Regulation and the Internet: Public Choice Insights for Business Organizations

Interoperability and Privacy and Security

Article Snapshot


Sirkka L. Jarvenpaa, Robert Simons and Emerson Tiller


California Management Review, Vol. 46, pp. 72-85, Fall 2003


Authors assert that public choice is still an effective tool to understand regulatory changes in the digital economy.

Policy Relevance

By understanding what forces are at work in the digital economy, and making modifications to public choice in that context, managers can understand regulatory changes and prepare for them.

Main Points

  • The United States has seen lots of regulation dealing with the digital economy, which changes how companies operate on the Internet.
  • “Public Choice” is a leading theory about how business regulation comes to be.

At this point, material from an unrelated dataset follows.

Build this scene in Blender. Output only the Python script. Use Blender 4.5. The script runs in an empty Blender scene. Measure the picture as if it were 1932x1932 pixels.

Traditionally, it says the regulation comes from legal bodies in a supply and demand exchange with the businesses that the legal body regulates. The incumbent businesses “buy” regulation that they want using their “electoral resources,” which are votes, campaign contributions, and monetary support, etc.
  • This theory can be adapted to the digital economy on the Internet by making a few small modifications. The theory is important in this context as well because the regulations made by policy makers are meant to last for a long time.
  • The Internet does make it harder for policy makers and businesses to engage in regulatory bargaining because on the Internet it is more difficult to collude and reduce competition because of the low barriers to entry.
  • It is more difficult to enforce regulatory power on the Internet because the power is diffused globally. However, there is still some power when there is a local physical presence in the business operations.
  • The main modification of public choice theory to the Internet is recognizing that technology standards are the crucial method of regulation. The other modification is realizing that the role of government can vary and flip flop, from supplier to consumer of regulation, in the Internet context.
  • An understanding of what underpins regulation in the business context will help businesses understand how the ways they store, share, protect, and sell data are affected.